Bank lending across the euro zone came to a near standstill last month, European Central Bank data showed on Wednesday, providing further evidence that the 20-nation bloc was skirting a recession.

Growth indicators from industrial output data to PMI and sentiment readings in recent weeks are all suggesting that euro zone’s economy is now either stagnating or even shrinking as weak external demand, consumer caution and high interest rates are exerting their toll.

Lending to businesses expanded by just 0.2per cent in September, the lowest figure since late 2015 when the bloc was just emerging from its debt crisis, and down from 0.7per cent a month earlier.

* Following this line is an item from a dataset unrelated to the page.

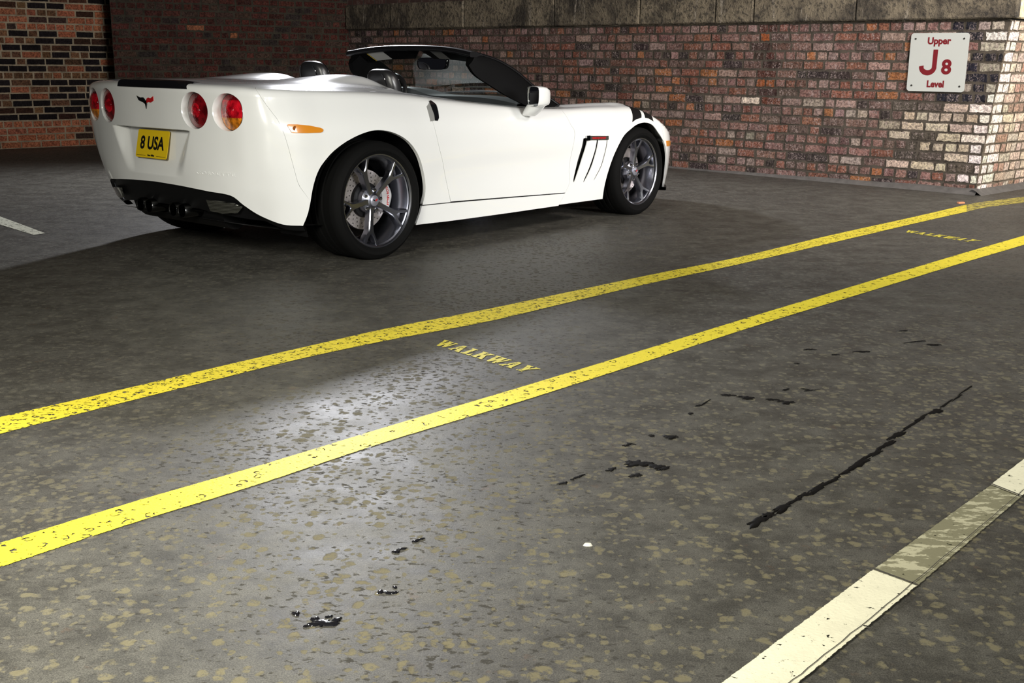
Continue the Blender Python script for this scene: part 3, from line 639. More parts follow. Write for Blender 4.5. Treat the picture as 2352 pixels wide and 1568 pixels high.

Still, detailed data suggest that underlying trends may be more nuanced as the monthly flow of fresh loans was a positive 14.0 billion euros, reversing much of the previous month’s negative 19.9 billion euro reading.

Lending is taking a hit after a string of interest rate hikes took the ECB’s key rate to a record high four per cent last month, all in the hope this would depress activity enough for inflation to return to two per cent.

Lending to households meanwhile rose by just 0.8per cent after a 1.0per cent increase in August with the monthly flow of loans at a positive 4.5 billion euros, ECB data showed.

The ECB’s own survey of the bloc’s biggest banks show they plan to further curb businesses’ access to credit in the fourth quarter and also see waning demand for loans.

The M3 measure of growth money supply, seen in the past as a good indicator of future economic expansion, meanwhile contracted by 1.2per cent, an improvement on the 1.3per cent drop a month earlier and better than the minus 1.7per cent reading expected in a Reuters poll.